_Stored data_
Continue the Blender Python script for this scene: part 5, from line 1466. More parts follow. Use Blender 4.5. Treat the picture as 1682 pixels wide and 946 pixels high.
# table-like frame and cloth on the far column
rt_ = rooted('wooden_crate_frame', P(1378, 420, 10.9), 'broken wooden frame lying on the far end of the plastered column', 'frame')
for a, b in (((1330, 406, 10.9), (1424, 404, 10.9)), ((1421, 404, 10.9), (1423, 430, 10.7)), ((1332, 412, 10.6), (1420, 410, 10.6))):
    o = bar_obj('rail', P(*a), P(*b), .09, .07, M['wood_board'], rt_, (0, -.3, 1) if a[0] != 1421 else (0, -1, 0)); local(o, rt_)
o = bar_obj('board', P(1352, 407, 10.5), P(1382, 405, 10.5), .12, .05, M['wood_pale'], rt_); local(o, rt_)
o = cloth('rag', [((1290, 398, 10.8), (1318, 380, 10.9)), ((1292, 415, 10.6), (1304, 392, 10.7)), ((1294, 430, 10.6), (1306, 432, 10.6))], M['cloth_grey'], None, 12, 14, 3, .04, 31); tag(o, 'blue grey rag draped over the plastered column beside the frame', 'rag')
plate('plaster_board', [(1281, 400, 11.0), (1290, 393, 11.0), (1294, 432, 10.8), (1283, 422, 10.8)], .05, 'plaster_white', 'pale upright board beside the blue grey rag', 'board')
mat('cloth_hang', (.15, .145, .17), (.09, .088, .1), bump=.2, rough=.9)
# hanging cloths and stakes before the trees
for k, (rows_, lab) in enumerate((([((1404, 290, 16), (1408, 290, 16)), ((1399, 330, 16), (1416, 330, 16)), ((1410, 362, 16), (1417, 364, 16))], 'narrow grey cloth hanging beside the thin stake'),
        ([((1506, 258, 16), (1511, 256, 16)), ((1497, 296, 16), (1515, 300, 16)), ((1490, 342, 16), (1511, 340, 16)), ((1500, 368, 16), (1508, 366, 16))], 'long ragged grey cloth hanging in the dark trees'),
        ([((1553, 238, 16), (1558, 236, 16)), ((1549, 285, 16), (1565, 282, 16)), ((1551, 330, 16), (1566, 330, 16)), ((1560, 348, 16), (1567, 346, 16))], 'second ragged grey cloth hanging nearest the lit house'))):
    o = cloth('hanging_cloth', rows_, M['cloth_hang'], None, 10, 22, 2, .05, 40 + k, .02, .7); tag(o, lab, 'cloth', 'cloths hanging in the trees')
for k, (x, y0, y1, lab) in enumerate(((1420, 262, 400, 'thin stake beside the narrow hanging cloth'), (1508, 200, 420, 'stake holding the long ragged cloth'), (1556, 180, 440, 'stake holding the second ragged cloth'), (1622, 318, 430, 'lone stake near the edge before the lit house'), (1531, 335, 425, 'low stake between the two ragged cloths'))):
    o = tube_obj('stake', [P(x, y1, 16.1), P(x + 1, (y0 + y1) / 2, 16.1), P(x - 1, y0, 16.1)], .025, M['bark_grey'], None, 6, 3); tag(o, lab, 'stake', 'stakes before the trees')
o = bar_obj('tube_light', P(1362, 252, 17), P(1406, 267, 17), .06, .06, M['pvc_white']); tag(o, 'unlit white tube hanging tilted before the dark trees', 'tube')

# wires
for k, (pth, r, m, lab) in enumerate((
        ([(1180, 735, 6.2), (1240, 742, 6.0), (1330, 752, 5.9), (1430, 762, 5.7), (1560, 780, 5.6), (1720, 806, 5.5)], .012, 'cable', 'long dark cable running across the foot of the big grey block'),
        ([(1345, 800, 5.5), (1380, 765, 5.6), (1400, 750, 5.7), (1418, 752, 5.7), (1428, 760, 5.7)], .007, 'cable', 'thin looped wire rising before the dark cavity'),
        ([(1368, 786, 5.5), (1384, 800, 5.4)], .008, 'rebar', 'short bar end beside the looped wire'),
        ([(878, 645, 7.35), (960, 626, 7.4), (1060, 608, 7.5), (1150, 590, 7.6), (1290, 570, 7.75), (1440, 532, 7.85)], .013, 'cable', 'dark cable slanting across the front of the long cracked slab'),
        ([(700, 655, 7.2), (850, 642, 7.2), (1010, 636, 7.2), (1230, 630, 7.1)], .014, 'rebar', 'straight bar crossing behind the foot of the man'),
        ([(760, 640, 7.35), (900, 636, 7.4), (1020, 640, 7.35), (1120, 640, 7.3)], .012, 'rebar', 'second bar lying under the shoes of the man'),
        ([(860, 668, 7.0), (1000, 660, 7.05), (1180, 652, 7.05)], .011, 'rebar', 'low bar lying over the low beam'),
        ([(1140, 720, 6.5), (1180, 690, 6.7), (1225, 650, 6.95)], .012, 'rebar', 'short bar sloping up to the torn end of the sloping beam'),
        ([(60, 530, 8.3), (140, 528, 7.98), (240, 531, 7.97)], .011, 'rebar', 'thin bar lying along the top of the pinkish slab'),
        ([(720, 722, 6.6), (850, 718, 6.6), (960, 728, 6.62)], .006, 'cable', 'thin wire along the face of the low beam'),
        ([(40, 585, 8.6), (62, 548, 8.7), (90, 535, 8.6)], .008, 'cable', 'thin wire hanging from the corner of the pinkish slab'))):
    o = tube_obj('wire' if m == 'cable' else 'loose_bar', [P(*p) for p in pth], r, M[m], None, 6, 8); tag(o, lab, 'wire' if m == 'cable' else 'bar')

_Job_
Transcribe all of the material exactly. Omit nothing.

_Response below_
Continue the Blender Python script for this scene: part 5, from line 1466. More parts follow. Use Blender 4.5. Treat the picture as 1682 pixels wide and 946 pixels high.
# table-like frame and cloth on the far column
rt_ = rooted('wooden_crate_frame', P(1378, 420, 10.9), 'broken wooden frame lying on the far end of the plastered column', 'frame')
for a, b in (((1330, 406, 10.9), (1424, 404, 10.9)), ((1421, 404, 10.9), (1423, 430, 10.7)), ((1332, 412, 10.6), (1420, 410, 10.6))):
    o = bar_obj('rail', P(*a), P(*b), .09, .07, M['wood_board'], rt_, (0, -.3, 1) if a[0] != 1421 else (0, -1, 0)); local(o, rt_)
o = bar_obj('board', P(1352, 407, 10.5), P(1382, 405, 10.5), .12, .05, M['wood_pale'], rt_); local(o, rt_)
o = cloth('rag', [((1290, 398, 10.8), (1318, 380, 10.9)), ((1292, 415, 10.6), (1304, 392, 10.7)), ((1294, 430, 10.6), (1306, 432, 10.6))], M['cloth_grey'], None, 12, 14, 3, .04, 31); tag(o, 'blue grey rag draped over the plastered column beside the frame', 'rag')
plate('plaster_board', [(1281, 400, 11.0), (1290, 393, 11.0), (1294, 432, 10.8), (1283, 422, 10.8)], .05, 'plaster_white', 'pale upright board beside the blue grey rag', 'board')
mat('cloth_hang', (.15, .145, .17), (.09, .088, .1), bump=.2, rough=.9)
# hanging cloths and stakes before the trees
for k, (rows_, lab) in enumerate((([((1404, 290, 16), (1408, 290, 16)), ((1399, 330, 16), (1416, 330, 16)), ((1410, 362, 16), (1417, 364, 16))], 'narrow grey cloth hanging beside the thin stake'),
        ([((1506, 258, 16), (1511, 256, 16)), ((1497, 296, 16), (1515, 300, 16)), ((1490, 342, 16), (1511, 340, 16)), ((1500, 368, 16), (1508, 366, 16))], 'long ragged grey cloth hanging in the dark trees'),
        ([((1553, 238, 16), (1558, 236, 16)), ((1549, 285, 16), (1565, 282, 16)), ((1551, 330, 16), (1566, 330, 16)), ((1560, 348, 16), (1567, 346, 16))], 'second ragged grey cloth hanging nearest the lit house'))):
    o = cloth('hanging_cloth', rows_, M['cloth_hang'], None, 10, 22, 2, .05, 40 + k, .02, .7); tag(o, lab, 'cloth', 'cloths hanging in the trees')
for k, (x, y0, y1, lab) in enumerate(((1420, 262, 400, 'thin stake beside the narrow hanging cloth'), (1508, 200, 420, 'stake holding the long ragged cloth'), (1556, 180, 440, 'stake holding the second ragged cloth'), (1622, 318, 430, 'lone stake near the edge before the lit house'), (1531, 335, 425, 'low stake between the two ragged cloths'))):
    o = tube_obj('stake', [P(x, y1, 16.1), P(x + 1, (y0 + y1) / 2, 16.1), P(x - 1, y0, 16.1)], .025, M['bark_grey'], None, 6, 3); tag(o, lab, 'stake', 'stakes before the trees')
o = bar_obj('tube_light', P(1362, 252, 17), P(1406, 267, 17), .06, .06, M['pvc_white']); tag(o, 'unlit white tube hanging tilted before the dark trees', 'tube')

# wires
for k, (pth, r, m, lab) in enumerate((
        ([(1180, 735, 6.2), (1240, 742, 6.0), (1330, 752, 5.9), (1430, 762, 5.7), (1560, 780, 5.6), (1720, 806, 5.5)], .012, 'cable', 'long dark cable running across the foot of the big grey block'),
        ([(1345, 800, 5.5), (1380, 765, 5.6), (1400, 750, 5.7), (1418, 752, 5.7), (1428, 760, 5.7)], .007, 'cable', 'thin looped wire rising before the dark cavity'),
        ([(1368, 786, 5.5), (1384, 800, 5.4)], .008, 'rebar', 'short bar end beside the looped wire'),
        ([(878, 645, 7.35), (960, 626, 7.4), (1060, 608, 7.5), (1150, 590, 7.6), (1290, 570, 7.75), (1440, 532, 7.85)], .013, 'cable', 'dark cable slanting across the front of the long cracked slab'),
        ([(700, 655, 7.2), (850, 642, 7.2), (1010, 636, 7.2), (1230, 630, 7.1)], .014, 'rebar', 'straight bar crossing behind the foot of the man'),
        ([(760, 640, 7.35), (900, 636, 7.4), (1020, 640, 7.35), (1120, 640, 7.3)], .012, 'rebar', 'second bar lying under the shoes of the man'),
        ([(860, 668, 7.0), (1000, 660, 7.05), (1180, 652, 7.05)], .011, 'rebar', 'low bar lying over the low beam'),
        ([(1140, 720, 6.5), (1180, 690, 6.7), (1225, 650, 6.95)], .012, 'rebar', 'short bar sloping up to the torn end of the sloping beam'),
        ([(60, 530, 8.3), (140, 528, 7.98), (240, 531, 7.97)], .011, 'rebar', 'thin bar lying along the top of the pinkish slab'),
        ([(720, 722, 6.6), (850, 718, 6.6), (960, 728, 6.62)], .006, 'cable', 'thin wire along the face of the low beam'),
        ([(40, 585, 8.6), (62, 548, 8.7), (90, 535, 8.6)], .008, 'cable', 'thin wire hanging from the corner of the pinkish slab'))):
    o = tube_obj('wire' if m == 'cable' else 'loose_bar', [P(*p) for p in pth], r, M[m], None, 6, 8); tag(o, lab, 'wire' if m == 'cable' else 'bar')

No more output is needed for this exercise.